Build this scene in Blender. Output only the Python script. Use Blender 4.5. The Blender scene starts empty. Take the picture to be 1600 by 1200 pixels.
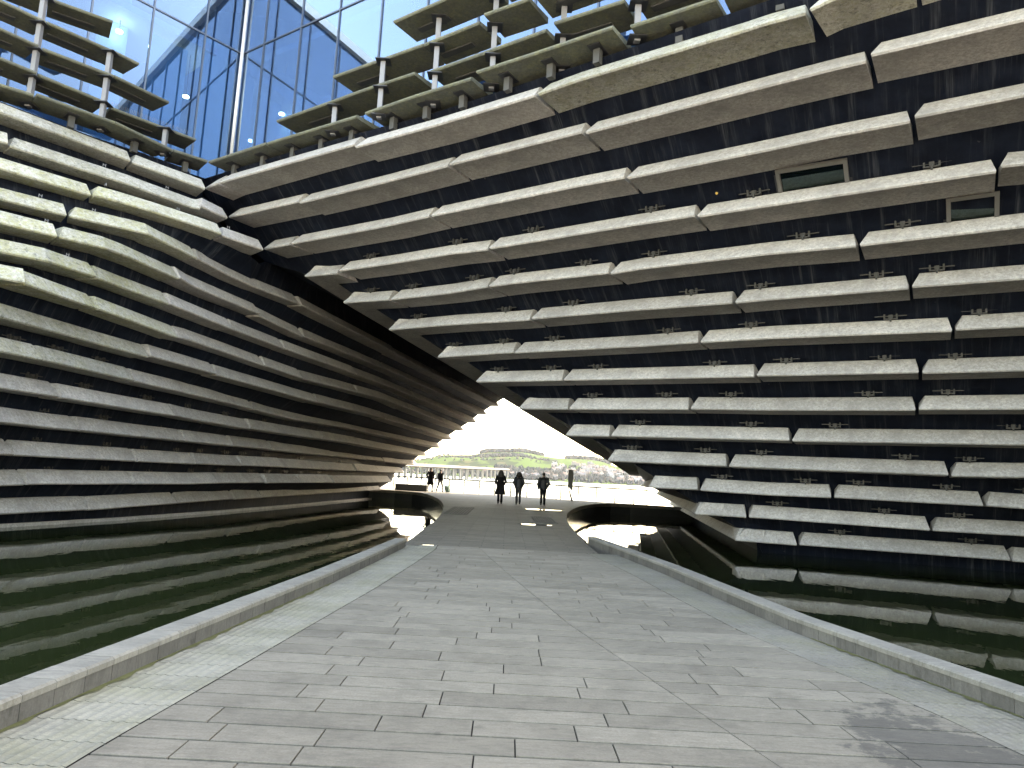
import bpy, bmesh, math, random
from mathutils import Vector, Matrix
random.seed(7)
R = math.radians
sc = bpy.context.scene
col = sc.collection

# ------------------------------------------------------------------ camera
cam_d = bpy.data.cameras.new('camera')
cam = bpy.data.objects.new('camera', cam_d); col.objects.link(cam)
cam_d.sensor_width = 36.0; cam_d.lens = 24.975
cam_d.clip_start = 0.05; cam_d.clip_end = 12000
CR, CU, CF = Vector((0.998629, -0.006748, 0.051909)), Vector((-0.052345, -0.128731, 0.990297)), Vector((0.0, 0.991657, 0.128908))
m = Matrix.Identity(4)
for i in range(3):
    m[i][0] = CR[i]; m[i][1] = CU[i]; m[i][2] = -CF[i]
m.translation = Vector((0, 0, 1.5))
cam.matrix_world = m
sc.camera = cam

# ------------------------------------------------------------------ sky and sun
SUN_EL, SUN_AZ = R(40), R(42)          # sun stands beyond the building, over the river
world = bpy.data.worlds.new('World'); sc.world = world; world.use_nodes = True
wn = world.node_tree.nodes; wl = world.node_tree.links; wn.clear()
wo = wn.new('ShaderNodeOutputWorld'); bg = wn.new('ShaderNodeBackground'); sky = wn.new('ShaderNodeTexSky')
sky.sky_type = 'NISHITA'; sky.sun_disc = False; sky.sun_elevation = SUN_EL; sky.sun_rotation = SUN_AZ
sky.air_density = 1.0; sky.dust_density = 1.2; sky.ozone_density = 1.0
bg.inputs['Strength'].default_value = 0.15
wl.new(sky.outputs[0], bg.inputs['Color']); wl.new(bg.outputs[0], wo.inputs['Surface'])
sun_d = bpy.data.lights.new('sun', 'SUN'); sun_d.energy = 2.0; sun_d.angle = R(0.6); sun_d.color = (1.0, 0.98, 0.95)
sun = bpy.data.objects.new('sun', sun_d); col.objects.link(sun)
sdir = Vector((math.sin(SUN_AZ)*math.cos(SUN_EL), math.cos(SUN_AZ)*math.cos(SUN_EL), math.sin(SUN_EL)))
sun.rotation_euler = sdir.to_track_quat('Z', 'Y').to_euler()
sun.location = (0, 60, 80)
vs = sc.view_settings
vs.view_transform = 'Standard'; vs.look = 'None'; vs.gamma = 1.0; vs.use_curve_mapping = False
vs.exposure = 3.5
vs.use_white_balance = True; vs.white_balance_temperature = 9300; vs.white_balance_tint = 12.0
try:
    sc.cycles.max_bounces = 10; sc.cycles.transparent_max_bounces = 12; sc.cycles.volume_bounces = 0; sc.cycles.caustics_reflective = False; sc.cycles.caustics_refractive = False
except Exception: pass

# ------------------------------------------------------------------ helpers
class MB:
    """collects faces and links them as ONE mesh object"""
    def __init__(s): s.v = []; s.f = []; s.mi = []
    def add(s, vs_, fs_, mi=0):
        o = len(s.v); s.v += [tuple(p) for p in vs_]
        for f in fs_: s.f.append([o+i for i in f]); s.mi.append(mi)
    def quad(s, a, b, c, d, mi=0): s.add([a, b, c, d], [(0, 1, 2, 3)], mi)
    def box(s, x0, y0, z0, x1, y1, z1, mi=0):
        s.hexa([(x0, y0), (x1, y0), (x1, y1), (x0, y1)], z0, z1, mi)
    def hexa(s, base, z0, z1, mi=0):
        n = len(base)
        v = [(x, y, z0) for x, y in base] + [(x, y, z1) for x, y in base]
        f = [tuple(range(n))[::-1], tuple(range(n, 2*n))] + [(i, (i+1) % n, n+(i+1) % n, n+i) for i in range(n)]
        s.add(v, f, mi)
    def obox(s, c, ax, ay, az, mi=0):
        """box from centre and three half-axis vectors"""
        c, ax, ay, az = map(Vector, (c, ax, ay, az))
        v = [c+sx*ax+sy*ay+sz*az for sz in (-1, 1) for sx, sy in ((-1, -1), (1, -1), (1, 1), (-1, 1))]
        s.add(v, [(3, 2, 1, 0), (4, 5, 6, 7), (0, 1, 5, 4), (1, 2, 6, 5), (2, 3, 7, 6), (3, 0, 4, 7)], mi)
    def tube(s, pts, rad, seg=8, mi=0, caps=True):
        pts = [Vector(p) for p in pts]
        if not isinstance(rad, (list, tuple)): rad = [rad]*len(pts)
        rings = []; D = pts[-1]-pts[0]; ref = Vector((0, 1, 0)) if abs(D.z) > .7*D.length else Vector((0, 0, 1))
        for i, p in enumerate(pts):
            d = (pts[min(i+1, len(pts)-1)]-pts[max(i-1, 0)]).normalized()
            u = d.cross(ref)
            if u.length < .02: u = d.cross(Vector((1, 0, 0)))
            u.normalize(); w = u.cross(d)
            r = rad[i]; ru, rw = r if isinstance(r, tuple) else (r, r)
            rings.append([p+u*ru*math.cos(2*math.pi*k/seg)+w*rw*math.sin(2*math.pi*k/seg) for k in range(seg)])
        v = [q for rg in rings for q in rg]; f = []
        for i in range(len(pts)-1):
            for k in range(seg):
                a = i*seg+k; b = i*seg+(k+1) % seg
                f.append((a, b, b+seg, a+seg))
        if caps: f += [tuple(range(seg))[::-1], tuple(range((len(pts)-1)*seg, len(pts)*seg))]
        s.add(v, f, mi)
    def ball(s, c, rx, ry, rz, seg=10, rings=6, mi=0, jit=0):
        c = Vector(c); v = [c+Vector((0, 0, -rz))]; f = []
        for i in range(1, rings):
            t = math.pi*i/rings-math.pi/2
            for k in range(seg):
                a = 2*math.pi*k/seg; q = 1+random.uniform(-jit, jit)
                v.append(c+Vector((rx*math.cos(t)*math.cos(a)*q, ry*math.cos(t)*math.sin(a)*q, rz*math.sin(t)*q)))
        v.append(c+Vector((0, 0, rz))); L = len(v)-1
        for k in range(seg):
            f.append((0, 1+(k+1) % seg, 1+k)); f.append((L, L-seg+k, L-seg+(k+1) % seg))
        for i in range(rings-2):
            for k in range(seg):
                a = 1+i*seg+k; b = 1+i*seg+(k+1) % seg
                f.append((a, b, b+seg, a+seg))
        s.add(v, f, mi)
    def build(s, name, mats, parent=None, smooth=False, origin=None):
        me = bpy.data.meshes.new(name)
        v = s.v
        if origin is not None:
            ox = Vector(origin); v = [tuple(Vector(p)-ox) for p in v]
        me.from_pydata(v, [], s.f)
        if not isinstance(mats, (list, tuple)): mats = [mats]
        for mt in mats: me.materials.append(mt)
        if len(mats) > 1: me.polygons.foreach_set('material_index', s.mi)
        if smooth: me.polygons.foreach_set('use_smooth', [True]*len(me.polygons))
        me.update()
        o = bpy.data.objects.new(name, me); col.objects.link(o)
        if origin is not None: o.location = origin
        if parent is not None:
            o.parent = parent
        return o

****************

EXERCISE REQUIREMENTS: Please repeat exactly the data above from its first line to the line that contains "sc.camera = cam", inclusive, and leave every picture out.

ANSWER:
Build this scene in Blender. Output only the Python script. Use Blender 4.5. The Blender scene starts empty. Take the picture to be 1600 by 1200 pixels.
import bpy, bmesh, math, random
from mathutils import Vector, Matrix
random.seed(7)
R = math.radians
sc = bpy.context.scene
col = sc.collection

# ------------------------------------------------------------------ camera
cam_d = bpy.data.cameras.new('camera')
cam = bpy.data.objects.new('camera', cam_d); col.objects.link(cam)
cam_d.sensor_width = 36.0; cam_d.lens = 24.975
cam_d.clip_start = 0.05; cam_d.clip_end = 12000
CR, CU, CF = Vector((0.998629, -0.006748, 0.051909)), Vector((-0.052345, -0.128731, 0.990297)), Vector((0.0, 0.991657, 0.128908))
m = Matrix.Identity(4)
for i in range(3):
    m[i][0] = CR[i]; m[i][1] = CU[i]; m[i][2] = -CF[i]
m.translation = Vector((0, 0, 1.5))
cam.matrix_world = m
sc.camera = cam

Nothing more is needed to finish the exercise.